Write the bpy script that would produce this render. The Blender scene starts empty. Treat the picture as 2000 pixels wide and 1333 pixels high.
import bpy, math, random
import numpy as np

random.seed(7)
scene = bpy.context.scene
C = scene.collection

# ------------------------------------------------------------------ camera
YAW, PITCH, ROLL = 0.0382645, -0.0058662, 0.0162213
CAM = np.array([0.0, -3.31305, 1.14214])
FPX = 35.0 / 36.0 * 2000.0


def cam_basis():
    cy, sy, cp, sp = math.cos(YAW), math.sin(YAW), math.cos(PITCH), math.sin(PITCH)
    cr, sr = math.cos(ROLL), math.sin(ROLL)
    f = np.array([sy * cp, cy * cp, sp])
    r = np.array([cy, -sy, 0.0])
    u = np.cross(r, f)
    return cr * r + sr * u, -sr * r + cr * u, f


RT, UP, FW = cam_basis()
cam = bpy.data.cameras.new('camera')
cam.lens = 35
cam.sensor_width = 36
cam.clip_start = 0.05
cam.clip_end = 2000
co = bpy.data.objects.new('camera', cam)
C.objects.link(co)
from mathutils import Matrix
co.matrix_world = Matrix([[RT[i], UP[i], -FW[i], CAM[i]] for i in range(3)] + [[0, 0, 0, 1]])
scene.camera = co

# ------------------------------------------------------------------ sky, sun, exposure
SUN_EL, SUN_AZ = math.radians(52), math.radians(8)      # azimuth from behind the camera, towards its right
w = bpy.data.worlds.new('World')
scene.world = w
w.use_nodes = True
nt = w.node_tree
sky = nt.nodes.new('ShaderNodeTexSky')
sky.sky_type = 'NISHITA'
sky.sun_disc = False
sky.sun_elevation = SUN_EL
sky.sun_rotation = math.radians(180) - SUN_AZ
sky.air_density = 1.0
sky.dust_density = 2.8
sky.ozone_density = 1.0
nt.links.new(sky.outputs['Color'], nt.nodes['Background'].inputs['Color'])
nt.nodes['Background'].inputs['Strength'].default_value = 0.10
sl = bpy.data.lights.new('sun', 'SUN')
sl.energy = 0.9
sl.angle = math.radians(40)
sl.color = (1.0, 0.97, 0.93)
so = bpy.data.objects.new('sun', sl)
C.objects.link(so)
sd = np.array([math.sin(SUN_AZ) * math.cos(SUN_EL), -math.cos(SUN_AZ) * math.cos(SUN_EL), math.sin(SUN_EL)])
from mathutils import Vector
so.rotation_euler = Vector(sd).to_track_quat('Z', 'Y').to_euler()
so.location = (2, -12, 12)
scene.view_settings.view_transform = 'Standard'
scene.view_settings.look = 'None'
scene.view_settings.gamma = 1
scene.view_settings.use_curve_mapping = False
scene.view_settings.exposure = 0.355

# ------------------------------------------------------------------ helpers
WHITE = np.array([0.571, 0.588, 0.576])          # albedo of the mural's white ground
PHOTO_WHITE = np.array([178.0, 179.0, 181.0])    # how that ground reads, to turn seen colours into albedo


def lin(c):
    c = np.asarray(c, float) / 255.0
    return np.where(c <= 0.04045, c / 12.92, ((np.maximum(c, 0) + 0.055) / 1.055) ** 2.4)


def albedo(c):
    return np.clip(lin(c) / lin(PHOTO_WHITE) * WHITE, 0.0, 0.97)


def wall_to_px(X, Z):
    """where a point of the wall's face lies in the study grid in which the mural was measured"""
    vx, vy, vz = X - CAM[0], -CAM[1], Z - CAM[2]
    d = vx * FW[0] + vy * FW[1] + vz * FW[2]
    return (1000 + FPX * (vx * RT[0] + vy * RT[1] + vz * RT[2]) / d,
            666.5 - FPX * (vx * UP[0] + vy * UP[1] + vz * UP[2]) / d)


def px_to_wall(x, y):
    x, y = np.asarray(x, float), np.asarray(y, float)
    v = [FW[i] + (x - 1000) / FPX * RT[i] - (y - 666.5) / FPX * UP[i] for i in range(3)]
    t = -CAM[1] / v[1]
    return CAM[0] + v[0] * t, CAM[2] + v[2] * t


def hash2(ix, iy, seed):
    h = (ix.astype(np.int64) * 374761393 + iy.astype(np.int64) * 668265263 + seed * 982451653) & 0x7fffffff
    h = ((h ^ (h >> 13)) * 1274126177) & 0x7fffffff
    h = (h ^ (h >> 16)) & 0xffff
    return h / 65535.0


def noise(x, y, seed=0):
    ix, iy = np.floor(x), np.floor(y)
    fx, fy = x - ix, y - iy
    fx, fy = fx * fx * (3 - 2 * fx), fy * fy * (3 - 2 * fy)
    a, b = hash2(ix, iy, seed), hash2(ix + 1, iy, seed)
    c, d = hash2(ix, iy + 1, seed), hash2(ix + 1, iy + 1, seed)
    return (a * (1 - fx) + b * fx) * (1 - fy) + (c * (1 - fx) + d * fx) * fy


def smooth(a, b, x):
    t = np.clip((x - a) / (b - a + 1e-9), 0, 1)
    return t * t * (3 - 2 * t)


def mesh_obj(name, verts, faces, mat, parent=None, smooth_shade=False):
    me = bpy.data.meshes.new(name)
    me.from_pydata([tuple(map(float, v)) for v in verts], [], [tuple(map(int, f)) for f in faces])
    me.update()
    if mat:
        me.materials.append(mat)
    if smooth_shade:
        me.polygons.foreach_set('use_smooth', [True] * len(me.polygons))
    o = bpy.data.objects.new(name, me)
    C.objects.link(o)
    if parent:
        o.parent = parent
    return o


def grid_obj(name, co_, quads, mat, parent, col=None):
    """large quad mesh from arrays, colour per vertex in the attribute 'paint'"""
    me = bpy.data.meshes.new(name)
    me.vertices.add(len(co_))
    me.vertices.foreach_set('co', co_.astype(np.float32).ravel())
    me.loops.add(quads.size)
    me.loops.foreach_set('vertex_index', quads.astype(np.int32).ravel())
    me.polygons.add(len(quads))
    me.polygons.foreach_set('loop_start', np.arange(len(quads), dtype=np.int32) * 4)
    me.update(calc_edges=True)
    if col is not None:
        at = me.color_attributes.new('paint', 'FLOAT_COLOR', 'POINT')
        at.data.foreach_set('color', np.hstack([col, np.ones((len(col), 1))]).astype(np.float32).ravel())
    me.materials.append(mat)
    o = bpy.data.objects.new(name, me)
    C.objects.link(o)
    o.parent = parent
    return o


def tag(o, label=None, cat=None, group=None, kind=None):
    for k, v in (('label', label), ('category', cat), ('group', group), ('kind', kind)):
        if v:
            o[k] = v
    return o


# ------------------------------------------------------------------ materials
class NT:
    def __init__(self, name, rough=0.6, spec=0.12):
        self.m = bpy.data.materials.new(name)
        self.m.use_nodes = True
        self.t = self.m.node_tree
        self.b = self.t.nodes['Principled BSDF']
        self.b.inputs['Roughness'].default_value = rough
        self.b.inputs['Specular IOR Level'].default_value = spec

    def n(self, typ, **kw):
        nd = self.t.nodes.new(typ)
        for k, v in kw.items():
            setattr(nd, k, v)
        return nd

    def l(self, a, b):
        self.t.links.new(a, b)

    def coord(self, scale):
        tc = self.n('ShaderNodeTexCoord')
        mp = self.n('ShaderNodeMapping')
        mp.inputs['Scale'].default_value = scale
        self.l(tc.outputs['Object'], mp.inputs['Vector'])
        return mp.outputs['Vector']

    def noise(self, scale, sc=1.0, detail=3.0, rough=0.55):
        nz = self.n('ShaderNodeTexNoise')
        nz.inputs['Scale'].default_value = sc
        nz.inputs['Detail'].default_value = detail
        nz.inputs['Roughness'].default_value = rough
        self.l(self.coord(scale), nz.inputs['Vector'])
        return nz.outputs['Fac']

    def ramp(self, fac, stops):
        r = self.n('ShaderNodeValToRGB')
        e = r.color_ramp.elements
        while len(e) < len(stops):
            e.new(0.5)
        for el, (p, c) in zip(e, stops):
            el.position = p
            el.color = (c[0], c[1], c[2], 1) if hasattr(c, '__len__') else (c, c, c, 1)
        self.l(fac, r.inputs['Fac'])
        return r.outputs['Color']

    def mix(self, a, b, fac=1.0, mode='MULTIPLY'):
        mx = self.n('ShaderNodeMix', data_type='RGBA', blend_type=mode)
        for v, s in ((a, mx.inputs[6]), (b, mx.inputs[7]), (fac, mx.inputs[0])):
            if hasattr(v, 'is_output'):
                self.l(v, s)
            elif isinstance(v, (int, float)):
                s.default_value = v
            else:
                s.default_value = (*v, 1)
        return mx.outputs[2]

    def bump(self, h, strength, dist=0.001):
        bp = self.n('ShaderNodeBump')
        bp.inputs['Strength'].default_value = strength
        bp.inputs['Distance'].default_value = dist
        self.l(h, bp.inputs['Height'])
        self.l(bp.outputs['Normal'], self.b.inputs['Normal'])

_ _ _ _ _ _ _

Goal:
Look at the material above and copy, word for word, its lines from the first through the one containing "scene.camera = co".

Task result:
Write the bpy script that would produce this render. The Blender scene starts empty. Treat the picture as 2000 pixels wide and 1333 pixels high.
import bpy, math, random
import numpy as np

random.seed(7)
scene = bpy.context.scene
C = scene.collection

# ------------------------------------------------------------------ camera
YAW, PITCH, ROLL = 0.0382645, -0.0058662, 0.0162213
CAM = np.array([0.0, -3.31305, 1.14214])
FPX = 35.0 / 36.0 * 2000.0


def cam_basis():
    cy, sy, cp, sp = math.cos(YAW), math.sin(YAW), math.cos(PITCH), math.sin(PITCH)
    cr, sr = math.cos(ROLL), math.sin(ROLL)
    f = np.array([sy * cp, cy * cp, sp])
    r = np.array([cy, -sy, 0.0])
    u = np.cross(r, f)
    return cr * r + sr * u, -sr * r + cr * u, f


RT, UP, FW = cam_basis()
cam = bpy.data.cameras.new('camera')
cam.lens = 35
cam.sensor_width = 36
cam.clip_start = 0.05
cam.clip_end = 2000
co = bpy.data.objects.new('camera', cam)
C.objects.link(co)
from mathutils import Matrix
co.matrix_world = Matrix([[RT[i], UP[i], -FW[i], CAM[i]] for i in range(3)] + [[0, 0, 0, 1]])
scene.camera = co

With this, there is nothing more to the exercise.